Oral language -- language that is similar to the way kids speak and hear it -- is vital in fiction books for struggling readers. According to Kylene Beers’s book When Kids Can’t Read What Teachers Can Do, “fragments, run-ons, short sentences, and slang all help create what readers call ‘real talk’ or ‘slang lang’ in a book.” This is the language kids hear in their heads. When this type of language is used in a book, it becomes easier for them to relate to the text on the written page.

This is something the editors at Stone Arch Books are constantly thinking about. We want our characters to sound real. Characters who speak with words and phrases appropriate to the situation, and are contemporary without being too trendy, help the reluctant reader enjoy the story. No kid wants to read about a hero who sounds like a grammar textbook. Bullies should sound mean, not literate. We take care to make our books sound the way kids talk, paying close attention to things like contractions, limited narrative passages, lots of dialogue, and sentences ending in propositions. They’re not always a part of exceptional literature, but they help students get into reading and eventually transition into more difficult literature.

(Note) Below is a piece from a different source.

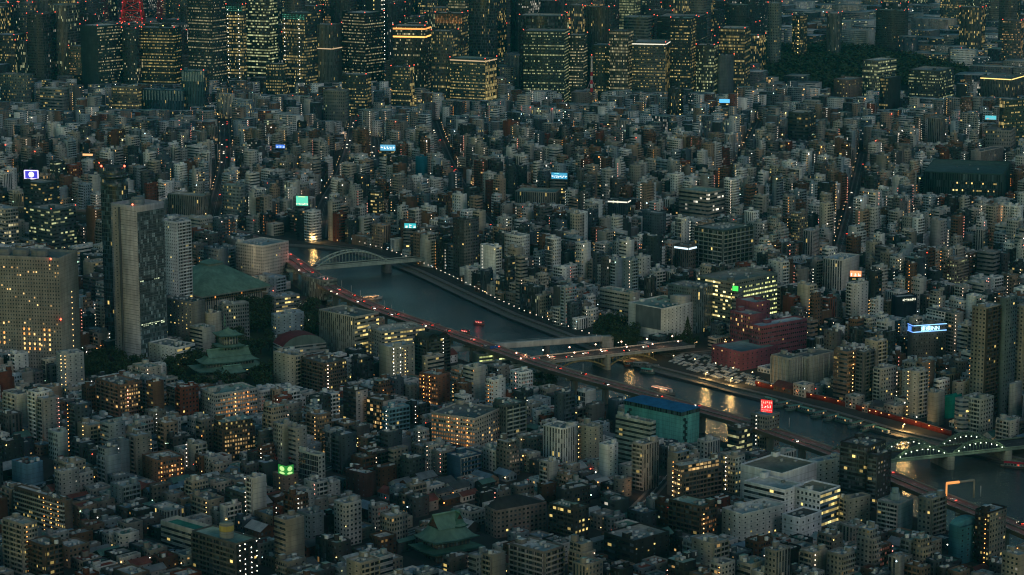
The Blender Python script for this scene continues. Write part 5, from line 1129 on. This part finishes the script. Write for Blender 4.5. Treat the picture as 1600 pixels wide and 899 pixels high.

In short, oral language gets kids reading. Specific elements of oral language, however, need to be kept to a minimum, or sometimes even deleted, to aid the struggling student. These include figurative, or flowery language, unnecessary use of idioms, homophones, and homographs. Whatever is not a part of a kid’s natural speech habits needs to be introduced in small and deliberate doses.

This approach extends a helping hand and gently moves the reader from oral language to the basics of written language, and then upward to more complex and more engaging material. No one will read Hamlet unless they can first get excited about ghosts, graveyards, and swordplay. And no one can get excited about ghosts, graveyards, and swordplay unless they are given the material in words that are familiar. At Stone Arch Books, we want to get kids excited about reading. To do so, we take time to make sure that our books echo kids’ words as well as their world.